== INPUT DATA ==
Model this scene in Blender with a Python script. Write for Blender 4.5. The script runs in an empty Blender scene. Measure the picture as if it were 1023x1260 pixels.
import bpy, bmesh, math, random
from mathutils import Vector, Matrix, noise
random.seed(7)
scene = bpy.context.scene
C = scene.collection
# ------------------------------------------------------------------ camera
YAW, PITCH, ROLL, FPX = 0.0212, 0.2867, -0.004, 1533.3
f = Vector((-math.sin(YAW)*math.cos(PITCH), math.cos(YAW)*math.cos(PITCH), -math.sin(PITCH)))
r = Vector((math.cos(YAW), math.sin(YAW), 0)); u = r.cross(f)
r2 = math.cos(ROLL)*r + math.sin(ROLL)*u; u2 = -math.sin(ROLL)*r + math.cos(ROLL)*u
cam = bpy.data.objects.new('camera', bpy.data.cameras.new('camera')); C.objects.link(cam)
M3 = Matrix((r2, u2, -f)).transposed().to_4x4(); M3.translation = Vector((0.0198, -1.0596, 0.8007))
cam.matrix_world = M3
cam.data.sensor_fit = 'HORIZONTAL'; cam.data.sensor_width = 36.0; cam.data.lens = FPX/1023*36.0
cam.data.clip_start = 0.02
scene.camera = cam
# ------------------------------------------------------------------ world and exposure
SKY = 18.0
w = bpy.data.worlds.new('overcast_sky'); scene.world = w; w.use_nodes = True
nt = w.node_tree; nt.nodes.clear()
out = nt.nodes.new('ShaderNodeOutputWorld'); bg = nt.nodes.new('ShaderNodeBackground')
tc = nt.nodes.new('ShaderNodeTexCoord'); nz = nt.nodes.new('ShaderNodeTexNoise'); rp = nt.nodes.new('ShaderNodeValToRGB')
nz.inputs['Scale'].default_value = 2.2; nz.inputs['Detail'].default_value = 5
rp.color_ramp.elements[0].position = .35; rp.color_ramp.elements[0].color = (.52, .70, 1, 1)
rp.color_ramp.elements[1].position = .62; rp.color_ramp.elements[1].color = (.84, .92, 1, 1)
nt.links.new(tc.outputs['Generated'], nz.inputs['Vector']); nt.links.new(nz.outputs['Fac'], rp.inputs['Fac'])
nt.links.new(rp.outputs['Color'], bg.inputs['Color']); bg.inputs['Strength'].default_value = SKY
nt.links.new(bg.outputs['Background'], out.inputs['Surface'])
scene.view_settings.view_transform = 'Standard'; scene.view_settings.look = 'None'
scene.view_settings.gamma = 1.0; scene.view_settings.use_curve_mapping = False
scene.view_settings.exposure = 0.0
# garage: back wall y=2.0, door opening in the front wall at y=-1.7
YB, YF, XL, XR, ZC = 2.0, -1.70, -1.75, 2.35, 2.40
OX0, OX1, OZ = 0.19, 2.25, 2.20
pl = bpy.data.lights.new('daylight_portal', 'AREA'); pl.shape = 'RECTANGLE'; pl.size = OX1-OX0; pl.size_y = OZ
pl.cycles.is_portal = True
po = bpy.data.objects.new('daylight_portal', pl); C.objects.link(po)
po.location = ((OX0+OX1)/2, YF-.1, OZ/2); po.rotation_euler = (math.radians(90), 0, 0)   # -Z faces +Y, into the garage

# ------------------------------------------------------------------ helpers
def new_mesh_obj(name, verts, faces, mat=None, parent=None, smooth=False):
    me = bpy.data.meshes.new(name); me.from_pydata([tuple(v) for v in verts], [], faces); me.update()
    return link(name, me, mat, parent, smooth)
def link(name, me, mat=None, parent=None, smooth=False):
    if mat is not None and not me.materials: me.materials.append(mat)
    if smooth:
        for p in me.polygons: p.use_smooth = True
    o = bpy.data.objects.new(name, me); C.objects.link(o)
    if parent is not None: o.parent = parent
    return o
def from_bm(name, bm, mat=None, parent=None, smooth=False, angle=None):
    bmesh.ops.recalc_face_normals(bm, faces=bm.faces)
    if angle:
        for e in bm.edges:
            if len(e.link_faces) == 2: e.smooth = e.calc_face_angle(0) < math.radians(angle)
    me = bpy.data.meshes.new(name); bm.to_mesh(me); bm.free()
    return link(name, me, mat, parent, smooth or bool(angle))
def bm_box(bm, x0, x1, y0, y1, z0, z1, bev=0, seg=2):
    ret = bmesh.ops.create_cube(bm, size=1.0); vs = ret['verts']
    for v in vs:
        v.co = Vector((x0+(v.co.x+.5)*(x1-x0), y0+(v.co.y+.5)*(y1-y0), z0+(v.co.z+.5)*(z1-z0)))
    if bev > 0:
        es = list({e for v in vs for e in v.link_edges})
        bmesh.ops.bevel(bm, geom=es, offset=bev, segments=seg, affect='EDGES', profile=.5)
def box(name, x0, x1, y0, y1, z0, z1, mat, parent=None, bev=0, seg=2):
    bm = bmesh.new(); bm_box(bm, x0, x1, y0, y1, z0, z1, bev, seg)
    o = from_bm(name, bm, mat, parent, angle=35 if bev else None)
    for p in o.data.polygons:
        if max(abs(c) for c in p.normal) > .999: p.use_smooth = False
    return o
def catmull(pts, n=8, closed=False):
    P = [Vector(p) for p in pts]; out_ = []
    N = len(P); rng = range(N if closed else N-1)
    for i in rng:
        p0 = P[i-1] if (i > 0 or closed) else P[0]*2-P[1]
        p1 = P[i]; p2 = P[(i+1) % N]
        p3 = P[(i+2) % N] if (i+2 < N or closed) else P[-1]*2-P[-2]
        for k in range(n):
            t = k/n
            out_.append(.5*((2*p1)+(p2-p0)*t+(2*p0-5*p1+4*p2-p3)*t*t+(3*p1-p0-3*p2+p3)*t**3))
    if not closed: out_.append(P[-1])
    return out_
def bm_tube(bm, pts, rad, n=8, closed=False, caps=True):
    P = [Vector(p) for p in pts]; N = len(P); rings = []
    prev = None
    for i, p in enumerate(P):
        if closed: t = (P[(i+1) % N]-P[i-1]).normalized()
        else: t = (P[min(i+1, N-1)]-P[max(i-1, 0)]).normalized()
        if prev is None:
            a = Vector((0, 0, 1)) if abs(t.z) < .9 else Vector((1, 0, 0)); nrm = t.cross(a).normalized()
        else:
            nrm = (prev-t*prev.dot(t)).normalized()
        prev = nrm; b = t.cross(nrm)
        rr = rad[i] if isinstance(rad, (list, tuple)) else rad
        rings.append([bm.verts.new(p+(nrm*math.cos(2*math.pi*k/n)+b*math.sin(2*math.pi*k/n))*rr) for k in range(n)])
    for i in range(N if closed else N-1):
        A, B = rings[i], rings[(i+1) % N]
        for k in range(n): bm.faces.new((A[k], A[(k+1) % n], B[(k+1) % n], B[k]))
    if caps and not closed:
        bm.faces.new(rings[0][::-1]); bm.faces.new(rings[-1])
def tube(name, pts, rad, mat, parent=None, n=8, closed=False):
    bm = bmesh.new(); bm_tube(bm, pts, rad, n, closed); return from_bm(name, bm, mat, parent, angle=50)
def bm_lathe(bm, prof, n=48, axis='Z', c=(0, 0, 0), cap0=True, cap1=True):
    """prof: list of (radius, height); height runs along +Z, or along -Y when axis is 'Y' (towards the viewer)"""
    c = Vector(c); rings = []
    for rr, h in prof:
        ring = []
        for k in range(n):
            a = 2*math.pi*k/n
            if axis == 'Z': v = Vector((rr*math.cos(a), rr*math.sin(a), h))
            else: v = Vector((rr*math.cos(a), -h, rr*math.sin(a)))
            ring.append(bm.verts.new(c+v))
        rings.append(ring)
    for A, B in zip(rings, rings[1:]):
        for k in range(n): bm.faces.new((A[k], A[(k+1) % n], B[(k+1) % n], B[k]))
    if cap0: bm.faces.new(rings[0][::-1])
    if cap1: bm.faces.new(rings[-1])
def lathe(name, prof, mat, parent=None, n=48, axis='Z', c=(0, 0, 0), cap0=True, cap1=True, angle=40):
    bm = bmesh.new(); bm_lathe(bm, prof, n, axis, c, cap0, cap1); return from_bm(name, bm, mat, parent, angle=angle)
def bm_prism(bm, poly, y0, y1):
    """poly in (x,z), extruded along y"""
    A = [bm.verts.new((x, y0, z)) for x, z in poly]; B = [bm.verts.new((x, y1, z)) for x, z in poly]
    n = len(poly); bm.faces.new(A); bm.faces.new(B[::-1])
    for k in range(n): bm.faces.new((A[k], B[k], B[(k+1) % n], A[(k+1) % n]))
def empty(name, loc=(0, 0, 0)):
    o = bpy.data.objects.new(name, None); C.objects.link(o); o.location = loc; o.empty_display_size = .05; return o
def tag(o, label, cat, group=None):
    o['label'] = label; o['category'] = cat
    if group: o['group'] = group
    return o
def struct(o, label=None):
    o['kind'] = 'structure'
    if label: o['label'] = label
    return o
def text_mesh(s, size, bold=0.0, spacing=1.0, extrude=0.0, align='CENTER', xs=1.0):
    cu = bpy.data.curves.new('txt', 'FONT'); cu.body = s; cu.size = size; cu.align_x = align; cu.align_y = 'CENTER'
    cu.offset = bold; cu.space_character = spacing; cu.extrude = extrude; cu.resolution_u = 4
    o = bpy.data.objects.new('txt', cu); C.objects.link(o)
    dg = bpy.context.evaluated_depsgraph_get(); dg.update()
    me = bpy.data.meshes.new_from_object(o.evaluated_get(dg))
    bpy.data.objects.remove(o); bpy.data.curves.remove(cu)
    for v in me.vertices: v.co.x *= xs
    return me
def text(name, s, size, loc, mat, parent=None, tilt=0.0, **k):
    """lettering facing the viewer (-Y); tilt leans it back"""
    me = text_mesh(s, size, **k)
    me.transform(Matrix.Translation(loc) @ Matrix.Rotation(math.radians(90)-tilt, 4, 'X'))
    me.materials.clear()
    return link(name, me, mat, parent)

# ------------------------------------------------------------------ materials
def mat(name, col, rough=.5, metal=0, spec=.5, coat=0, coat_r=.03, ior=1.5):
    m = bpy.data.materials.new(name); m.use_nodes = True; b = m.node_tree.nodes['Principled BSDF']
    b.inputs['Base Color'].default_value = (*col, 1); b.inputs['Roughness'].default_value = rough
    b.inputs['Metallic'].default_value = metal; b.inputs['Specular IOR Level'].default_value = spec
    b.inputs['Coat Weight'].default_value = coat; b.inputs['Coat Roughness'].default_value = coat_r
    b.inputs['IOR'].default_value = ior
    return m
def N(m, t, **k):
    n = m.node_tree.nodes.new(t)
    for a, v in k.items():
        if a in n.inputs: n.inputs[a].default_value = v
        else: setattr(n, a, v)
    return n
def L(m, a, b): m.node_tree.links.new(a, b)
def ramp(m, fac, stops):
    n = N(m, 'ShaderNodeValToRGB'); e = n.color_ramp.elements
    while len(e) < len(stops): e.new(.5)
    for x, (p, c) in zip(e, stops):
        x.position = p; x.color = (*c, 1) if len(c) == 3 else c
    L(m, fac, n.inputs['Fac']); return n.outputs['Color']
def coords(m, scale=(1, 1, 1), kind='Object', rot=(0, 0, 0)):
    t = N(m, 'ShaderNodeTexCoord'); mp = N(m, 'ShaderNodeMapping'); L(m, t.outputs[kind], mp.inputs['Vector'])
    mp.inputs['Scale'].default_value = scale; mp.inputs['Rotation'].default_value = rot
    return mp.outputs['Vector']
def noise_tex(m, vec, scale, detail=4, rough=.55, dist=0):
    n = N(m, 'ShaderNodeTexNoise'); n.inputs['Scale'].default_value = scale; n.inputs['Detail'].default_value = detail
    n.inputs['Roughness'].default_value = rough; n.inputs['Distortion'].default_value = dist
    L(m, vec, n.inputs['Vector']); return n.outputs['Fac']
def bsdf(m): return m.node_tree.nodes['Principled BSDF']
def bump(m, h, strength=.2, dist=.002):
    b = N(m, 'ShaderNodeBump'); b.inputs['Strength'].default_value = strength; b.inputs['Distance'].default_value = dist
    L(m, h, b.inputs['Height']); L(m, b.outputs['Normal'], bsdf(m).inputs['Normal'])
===
== INPUT DATA ==
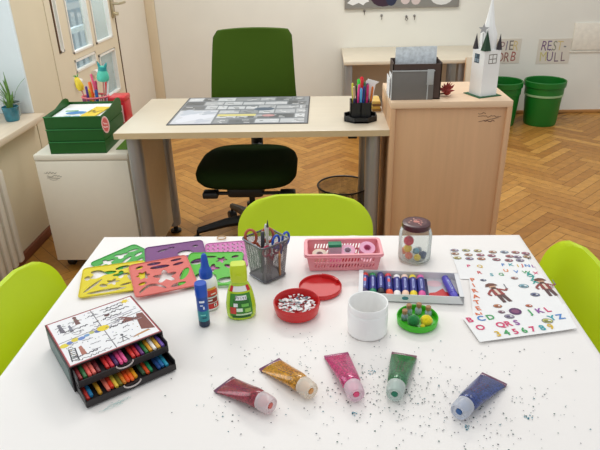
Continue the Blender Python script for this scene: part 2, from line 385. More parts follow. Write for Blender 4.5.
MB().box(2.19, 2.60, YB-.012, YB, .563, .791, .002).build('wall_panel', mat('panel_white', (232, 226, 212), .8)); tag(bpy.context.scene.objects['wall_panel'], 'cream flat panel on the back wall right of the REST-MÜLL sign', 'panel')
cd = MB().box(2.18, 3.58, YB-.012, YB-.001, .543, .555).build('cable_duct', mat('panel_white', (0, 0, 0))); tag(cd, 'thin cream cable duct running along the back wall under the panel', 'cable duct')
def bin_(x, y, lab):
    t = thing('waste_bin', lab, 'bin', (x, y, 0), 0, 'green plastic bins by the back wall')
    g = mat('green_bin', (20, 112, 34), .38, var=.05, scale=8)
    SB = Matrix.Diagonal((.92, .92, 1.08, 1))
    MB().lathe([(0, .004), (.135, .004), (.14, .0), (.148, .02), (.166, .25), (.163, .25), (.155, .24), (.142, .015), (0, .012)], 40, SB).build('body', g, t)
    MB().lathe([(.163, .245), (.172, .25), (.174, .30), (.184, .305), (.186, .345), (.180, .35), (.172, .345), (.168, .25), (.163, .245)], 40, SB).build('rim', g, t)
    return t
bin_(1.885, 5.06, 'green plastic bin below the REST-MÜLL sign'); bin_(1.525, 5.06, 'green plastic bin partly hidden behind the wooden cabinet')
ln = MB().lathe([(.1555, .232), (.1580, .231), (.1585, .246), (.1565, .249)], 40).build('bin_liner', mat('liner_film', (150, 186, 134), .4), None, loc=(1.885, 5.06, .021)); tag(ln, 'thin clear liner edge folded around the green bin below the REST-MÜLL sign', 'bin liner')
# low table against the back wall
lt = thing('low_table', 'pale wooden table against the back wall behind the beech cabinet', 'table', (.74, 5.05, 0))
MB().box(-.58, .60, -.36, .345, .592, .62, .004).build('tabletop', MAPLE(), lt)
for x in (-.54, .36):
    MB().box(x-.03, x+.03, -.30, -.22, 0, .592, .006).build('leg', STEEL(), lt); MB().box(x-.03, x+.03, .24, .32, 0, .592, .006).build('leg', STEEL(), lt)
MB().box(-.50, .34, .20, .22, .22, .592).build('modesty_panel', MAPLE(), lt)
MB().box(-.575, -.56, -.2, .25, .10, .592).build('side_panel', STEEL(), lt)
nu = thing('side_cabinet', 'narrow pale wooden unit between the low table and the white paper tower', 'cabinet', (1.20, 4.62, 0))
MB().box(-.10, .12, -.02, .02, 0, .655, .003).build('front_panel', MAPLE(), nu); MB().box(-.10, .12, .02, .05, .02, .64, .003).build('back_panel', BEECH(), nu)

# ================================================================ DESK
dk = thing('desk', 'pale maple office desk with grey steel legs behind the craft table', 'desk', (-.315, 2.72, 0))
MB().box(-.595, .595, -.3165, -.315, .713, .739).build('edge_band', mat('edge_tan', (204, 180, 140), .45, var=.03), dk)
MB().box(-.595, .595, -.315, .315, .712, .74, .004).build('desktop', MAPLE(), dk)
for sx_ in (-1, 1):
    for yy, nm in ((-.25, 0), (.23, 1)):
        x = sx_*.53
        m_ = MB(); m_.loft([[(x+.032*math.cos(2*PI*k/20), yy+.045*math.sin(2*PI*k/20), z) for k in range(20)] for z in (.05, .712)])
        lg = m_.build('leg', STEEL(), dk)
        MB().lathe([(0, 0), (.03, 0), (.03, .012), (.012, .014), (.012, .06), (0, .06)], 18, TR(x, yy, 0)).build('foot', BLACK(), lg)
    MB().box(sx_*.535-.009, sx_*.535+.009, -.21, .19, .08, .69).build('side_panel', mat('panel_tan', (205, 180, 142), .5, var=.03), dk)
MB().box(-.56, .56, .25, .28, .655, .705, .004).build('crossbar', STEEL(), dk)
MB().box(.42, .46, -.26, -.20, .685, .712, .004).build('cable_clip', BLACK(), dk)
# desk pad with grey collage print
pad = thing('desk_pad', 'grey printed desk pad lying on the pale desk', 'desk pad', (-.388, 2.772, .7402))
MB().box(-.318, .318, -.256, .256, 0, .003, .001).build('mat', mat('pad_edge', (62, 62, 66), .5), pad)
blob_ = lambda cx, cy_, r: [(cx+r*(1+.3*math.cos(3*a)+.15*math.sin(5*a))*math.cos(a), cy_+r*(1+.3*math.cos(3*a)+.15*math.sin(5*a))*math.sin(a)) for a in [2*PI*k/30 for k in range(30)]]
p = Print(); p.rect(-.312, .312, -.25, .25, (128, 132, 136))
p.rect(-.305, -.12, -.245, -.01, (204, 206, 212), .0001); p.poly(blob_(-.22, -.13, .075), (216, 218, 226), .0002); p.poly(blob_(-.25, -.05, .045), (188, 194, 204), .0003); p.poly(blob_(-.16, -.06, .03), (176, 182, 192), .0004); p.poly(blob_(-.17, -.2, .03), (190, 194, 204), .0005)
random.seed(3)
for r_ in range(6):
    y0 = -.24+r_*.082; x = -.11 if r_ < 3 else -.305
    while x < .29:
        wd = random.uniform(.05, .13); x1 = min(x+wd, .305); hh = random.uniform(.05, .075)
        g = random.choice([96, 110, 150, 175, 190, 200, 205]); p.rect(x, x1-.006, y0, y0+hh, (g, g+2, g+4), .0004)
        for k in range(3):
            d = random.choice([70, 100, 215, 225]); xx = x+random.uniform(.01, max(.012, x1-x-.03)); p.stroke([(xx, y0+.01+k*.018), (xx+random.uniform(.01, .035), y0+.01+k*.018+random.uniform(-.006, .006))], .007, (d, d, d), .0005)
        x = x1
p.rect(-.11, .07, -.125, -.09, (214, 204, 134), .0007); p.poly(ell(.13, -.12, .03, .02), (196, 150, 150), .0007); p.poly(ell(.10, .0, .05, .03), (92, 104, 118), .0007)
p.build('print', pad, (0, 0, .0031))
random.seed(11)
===
== INPUT DATA ==
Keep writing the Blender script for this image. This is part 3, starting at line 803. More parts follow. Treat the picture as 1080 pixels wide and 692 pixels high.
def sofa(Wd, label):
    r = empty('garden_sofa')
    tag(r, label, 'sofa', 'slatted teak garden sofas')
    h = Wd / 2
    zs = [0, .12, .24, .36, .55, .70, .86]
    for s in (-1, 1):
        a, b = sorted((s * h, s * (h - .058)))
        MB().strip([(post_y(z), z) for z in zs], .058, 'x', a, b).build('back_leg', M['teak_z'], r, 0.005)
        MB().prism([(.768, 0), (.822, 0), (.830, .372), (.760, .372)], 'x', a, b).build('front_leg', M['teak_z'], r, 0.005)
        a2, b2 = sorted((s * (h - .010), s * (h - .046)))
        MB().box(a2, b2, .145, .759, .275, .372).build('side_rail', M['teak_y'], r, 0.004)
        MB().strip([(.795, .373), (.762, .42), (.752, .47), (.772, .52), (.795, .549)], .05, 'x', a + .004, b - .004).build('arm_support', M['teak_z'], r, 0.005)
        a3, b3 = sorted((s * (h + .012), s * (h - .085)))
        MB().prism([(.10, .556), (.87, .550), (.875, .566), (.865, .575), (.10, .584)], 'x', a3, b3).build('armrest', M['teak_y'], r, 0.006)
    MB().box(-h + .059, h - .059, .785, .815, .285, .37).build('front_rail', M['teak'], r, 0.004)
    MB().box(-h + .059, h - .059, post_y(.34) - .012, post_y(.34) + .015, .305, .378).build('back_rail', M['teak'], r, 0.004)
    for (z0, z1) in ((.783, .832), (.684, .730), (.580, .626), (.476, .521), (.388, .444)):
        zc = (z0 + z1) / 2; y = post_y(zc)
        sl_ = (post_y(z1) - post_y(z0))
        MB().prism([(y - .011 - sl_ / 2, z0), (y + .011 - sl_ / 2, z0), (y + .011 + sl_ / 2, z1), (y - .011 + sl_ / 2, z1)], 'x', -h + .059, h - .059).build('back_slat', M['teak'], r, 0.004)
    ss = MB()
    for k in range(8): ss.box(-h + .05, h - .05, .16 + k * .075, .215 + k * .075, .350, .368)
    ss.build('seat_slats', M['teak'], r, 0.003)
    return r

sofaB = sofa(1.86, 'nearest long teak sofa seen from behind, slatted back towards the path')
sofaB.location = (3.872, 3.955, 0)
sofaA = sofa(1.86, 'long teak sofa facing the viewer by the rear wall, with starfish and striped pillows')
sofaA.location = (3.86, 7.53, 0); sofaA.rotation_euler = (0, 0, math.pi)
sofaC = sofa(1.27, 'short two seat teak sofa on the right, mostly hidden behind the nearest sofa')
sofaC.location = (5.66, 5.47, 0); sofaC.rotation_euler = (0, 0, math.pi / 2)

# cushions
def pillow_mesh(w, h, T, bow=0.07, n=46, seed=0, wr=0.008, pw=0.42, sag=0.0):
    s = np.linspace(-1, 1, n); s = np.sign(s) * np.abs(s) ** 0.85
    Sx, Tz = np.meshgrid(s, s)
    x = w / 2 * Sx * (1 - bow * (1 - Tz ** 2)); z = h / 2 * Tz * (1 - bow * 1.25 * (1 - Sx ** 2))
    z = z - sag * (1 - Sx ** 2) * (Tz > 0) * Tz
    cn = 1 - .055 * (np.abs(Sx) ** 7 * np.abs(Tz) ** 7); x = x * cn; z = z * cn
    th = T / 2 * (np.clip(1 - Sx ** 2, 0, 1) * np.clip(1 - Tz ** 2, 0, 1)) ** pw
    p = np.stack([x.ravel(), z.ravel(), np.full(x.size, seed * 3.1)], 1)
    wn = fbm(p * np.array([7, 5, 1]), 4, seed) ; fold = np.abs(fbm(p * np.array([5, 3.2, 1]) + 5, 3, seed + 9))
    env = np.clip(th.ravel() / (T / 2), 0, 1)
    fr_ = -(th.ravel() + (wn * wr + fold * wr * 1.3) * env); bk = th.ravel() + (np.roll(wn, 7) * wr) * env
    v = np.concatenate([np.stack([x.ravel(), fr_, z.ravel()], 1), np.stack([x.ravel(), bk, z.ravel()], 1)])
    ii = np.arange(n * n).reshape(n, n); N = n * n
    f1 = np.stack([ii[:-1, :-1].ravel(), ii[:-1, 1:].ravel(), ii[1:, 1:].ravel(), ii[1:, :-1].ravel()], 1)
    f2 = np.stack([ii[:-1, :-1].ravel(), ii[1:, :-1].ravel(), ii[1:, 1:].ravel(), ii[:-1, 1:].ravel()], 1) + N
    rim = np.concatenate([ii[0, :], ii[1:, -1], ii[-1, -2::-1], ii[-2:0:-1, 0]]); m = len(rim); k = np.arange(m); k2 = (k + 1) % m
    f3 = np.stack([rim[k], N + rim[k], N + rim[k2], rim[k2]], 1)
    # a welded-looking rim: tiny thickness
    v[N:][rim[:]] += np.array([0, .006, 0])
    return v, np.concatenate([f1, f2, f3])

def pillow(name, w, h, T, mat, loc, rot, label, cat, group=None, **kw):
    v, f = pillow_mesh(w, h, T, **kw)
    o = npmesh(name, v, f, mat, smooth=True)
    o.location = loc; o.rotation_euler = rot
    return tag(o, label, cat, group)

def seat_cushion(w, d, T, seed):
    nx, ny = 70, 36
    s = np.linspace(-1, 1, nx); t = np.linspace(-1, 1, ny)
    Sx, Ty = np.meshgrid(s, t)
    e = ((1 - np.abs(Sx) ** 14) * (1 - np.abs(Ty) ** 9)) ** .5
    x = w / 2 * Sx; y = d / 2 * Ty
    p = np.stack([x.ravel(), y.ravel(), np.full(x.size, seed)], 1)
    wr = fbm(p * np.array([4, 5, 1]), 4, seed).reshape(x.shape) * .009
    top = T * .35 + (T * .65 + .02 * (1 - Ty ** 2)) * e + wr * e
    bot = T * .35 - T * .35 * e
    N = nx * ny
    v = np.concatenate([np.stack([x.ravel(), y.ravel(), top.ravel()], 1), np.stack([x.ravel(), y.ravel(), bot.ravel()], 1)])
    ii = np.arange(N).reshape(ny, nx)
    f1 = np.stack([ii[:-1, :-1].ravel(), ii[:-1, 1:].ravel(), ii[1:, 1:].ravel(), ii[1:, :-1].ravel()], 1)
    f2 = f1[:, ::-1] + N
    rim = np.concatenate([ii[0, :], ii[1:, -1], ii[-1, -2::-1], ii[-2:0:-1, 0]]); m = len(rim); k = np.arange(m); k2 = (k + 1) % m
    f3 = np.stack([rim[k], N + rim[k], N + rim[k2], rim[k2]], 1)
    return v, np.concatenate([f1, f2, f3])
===
▶ [TASK PROMPT]:
Copy every line above that includes the string "More".

▶ [CORRECT RESPONSE]:
Continue the Blender Python script for this scene: part 2, from line 385. More parts follow. Write for Blender 4.5.
Keep writing the Blender script for this image. This is part 3, starting at line 803. More parts follow. Treat the picture as 1080 pixels wide and 692 pixels high.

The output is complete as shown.